- Information provided:
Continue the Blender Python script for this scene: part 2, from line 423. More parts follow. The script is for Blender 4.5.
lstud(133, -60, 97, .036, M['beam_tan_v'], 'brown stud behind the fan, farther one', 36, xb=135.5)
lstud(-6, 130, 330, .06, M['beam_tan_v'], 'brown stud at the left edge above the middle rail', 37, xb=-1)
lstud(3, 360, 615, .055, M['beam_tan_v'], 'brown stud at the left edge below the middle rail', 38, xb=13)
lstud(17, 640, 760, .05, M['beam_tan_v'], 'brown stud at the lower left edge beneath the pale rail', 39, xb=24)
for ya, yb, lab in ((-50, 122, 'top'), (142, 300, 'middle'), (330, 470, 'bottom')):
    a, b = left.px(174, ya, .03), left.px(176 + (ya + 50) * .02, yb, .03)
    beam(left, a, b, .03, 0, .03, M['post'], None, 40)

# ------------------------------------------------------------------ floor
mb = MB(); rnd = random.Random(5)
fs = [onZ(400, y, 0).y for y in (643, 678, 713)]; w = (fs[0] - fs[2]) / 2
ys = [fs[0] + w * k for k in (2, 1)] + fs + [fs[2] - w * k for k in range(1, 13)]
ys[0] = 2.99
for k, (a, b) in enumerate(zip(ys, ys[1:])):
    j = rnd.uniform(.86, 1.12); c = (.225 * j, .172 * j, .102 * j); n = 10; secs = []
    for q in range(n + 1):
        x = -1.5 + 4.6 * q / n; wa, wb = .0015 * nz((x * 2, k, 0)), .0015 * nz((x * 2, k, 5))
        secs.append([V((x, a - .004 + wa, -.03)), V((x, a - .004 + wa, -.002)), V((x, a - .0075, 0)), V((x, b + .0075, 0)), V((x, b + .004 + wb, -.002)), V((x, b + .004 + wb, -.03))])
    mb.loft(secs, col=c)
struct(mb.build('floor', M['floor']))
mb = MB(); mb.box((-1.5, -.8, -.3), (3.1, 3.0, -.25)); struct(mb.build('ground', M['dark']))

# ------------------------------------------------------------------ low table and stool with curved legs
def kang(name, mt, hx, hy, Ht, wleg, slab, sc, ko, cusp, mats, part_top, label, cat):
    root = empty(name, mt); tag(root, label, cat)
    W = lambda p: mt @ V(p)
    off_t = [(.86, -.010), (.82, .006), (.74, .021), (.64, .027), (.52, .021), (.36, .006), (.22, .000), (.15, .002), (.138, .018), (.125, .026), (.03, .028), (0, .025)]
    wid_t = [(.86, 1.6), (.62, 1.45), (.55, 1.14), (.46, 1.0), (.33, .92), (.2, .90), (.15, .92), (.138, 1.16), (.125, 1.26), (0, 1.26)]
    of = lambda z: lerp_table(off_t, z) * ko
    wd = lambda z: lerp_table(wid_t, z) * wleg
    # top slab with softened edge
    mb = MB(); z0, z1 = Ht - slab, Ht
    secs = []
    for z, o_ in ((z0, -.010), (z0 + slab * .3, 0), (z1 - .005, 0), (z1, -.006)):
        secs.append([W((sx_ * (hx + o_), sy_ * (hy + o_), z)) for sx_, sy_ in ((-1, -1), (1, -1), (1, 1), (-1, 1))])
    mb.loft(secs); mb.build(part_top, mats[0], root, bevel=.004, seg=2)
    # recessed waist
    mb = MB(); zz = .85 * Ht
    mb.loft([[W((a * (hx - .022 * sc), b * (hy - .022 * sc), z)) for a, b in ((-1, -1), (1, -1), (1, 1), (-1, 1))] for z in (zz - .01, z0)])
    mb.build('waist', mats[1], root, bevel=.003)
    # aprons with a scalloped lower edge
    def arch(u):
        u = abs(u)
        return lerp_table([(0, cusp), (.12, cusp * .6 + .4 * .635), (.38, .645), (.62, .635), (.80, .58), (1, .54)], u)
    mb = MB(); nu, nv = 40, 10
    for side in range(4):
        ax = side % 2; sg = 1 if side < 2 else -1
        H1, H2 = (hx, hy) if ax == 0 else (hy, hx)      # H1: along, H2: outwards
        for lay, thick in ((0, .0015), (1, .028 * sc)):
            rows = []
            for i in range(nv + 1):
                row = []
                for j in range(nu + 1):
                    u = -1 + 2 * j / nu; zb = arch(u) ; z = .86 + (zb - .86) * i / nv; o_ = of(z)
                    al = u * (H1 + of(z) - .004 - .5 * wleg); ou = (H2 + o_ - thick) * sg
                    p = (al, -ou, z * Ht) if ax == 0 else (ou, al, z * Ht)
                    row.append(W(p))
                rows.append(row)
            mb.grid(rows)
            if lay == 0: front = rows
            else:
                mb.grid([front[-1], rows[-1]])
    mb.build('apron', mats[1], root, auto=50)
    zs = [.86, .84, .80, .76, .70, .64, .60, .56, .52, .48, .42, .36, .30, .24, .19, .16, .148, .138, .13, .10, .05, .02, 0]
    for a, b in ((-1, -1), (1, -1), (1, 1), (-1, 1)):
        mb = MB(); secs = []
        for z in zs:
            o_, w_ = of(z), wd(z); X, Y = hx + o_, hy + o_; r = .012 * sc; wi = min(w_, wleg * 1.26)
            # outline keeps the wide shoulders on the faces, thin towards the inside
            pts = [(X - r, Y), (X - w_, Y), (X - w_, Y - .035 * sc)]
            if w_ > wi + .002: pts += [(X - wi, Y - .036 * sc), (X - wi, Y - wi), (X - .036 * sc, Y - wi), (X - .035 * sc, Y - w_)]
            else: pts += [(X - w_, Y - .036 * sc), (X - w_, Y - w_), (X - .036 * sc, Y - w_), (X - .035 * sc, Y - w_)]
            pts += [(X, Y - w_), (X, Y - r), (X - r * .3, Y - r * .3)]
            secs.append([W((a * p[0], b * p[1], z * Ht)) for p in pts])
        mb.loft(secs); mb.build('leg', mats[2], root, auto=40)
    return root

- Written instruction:
Write out the full listing exactly as given.

- Expected answer:
Continue the Blender Python script for this scene: part 2, from line 423. More parts follow. The script is for Blender 4.5.
lstud(133, -60, 97, .036, M['beam_tan_v'], 'brown stud behind the fan, farther one', 36, xb=135.5)
lstud(-6, 130, 330, .06, M['beam_tan_v'], 'brown stud at the left edge above the middle rail', 37, xb=-1)
lstud(3, 360, 615, .055, M['beam_tan_v'], 'brown stud at the left edge below the middle rail', 38, xb=13)
lstud(17, 640, 760, .05, M['beam_tan_v'], 'brown stud at the lower left edge beneath the pale rail', 39, xb=24)
for ya, yb, lab in ((-50, 122, 'top'), (142, 300, 'middle'), (330, 470, 'bottom')):
    a, b = left.px(174, ya, .03), left.px(176 + (ya + 50) * .02, yb, .03)
    beam(left, a, b, .03, 0, .03, M['post'], None, 40)

# ------------------------------------------------------------------ floor
mb = MB(); rnd = random.Random(5)
fs = [onZ(400, y, 0).y for y in (643, 678, 713)]; w = (fs[0] - fs[2]) / 2
ys = [fs[0] + w * k for k in (2, 1)] + fs + [fs[2] - w * k for k in range(1, 13)]
ys[0] = 2.99
for k, (a, b) in enumerate(zip(ys, ys[1:])):
    j = rnd.uniform(.86, 1.12); c = (.225 * j, .172 * j, .102 * j); n = 10; secs = []
    for q in range(n + 1):
        x = -1.5 + 4.6 * q / n; wa, wb = .0015 * nz((x * 2, k, 0)), .0015 * nz((x * 2, k, 5))
        secs.append([V((x, a - .004 + wa, -.03)), V((x, a - .004 + wa, -.002)), V((x, a - .0075, 0)), V((x, b + .0075, 0)), V((x, b + .004 + wb, -.002)), V((x, b + .004 + wb, -.03))])
    mb.loft(secs, col=c)
struct(mb.build('floor', M['floor']))
mb = MB(); mb.box((-1.5, -.8, -.3), (3.1, 3.0, -.25)); struct(mb.build('ground', M['dark']))

# ------------------------------------------------------------------ low table and stool with curved legs
def kang(name, mt, hx, hy, Ht, wleg, slab, sc, ko, cusp, mats, part_top, label, cat):
    root = empty(name, mt); tag(root, label, cat)
    W = lambda p: mt @ V(p)
    off_t = [(.86, -.010), (.82, .006), (.74, .021), (.64, .027), (.52, .021), (.36, .006), (.22, .000), (.15, .002), (.138, .018), (.125, .026), (.03, .028), (0, .025)]
    wid_t = [(.86, 1.6), (.62, 1.45), (.55, 1.14), (.46, 1.0), (.33, .92), (.2, .90), (.15, .92), (.138, 1.16), (.125, 1.26), (0, 1.26)]
    of = lambda z: lerp_table(off_t, z) * ko
    wd = lambda z: lerp_table(wid_t, z) * wleg
    # top slab with softened edge
    mb = MB(); z0, z1 = Ht - slab, Ht
    secs = []
    for z, o_ in ((z0, -.010), (z0 + slab * .3, 0), (z1 - .005, 0), (z1, -.006)):
        secs.append([W((sx_ * (hx + o_), sy_ * (hy + o_), z)) for sx_, sy_ in ((-1, -1), (1, -1), (1, 1), (-1, 1))])
    mb.loft(secs); mb.build(part_top, mats[0], root, bevel=.004, seg=2)
    # recessed waist
    mb = MB(); zz = .85 * Ht
    mb.loft([[W((a * (hx - .022 * sc), b * (hy - .022 * sc), z)) for a, b in ((-1, -1), (1, -1), (1, 1), (-1, 1))] for z in (zz - .01, z0)])
    mb.build('waist', mats[1], root, bevel=.003)
    # aprons with a scalloped lower edge
    def arch(u):
        u = abs(u)
        return lerp_table([(0, cusp), (.12, cusp * .6 + .4 * .635), (.38, .645), (.62, .635), (.80, .58), (1, .54)], u)
    mb = MB(); nu, nv = 40, 10
    for side in range(4):
        ax = side % 2; sg = 1 if side < 2 else -1
        H1, H2 = (hx, hy) if ax == 0 else (hy, hx)      # H1: along, H2: outwards
        for lay, thick in ((0, .0015), (1, .028 * sc)):
            rows = []
            for i in range(nv + 1):
                row = []
                for j in range(nu + 1):
                    u = -1 + 2 * j / nu; zb = arch(u) ; z = .86 + (zb - .86) * i / nv; o_ = of(z)
                    al = u * (H1 + of(z) - .004 - .5 * wleg); ou = (H2 + o_ - thick) * sg
                    p = (al, -ou, z * Ht) if ax == 0 else (ou, al, z * Ht)
                    row.append(W(p))
                rows.append(row)
            mb.grid(rows)
            if lay == 0: front = rows
            else:
                mb.grid([front[-1], rows[-1]])
    mb.build('apron', mats[1], root, auto=50)
    zs = [.86, .84, .80, .76, .70, .64, .60, .56, .52, .48, .42, .36, .30, .24, .19, .16, .148, .138, .13, .10, .05, .02, 0]
    for a, b in ((-1, -1), (1, -1), (1, 1), (-1, 1)):
        mb = MB(); secs = []
        for z in zs:
            o_, w_ = of(z), wd(z); X, Y = hx + o_, hy + o_; r = .012 * sc; wi = min(w_, wleg * 1.26)
            # outline keeps the wide shoulders on the faces, thin towards the inside
            pts = [(X - r, Y), (X - w_, Y), (X - w_, Y - .035 * sc)]
            if w_ > wi + .002: pts += [(X - wi, Y - .036 * sc), (X - wi, Y - wi), (X - .036 * sc, Y - wi), (X - .035 * sc, Y - w_)]
            else: pts += [(X - w_, Y - .036 * sc), (X - w_, Y - w_), (X - .036 * sc, Y - w_), (X - .035 * sc, Y - w_)]
            pts += [(X, Y - w_), (X, Y - r), (X - r * .3, Y - r * .3)]
            secs.append([W((a * p[0], b * p[1], z * Ht)) for p in pts])
        mb.loft(secs); mb.build('leg', mats[2], root, auto=40)
    return root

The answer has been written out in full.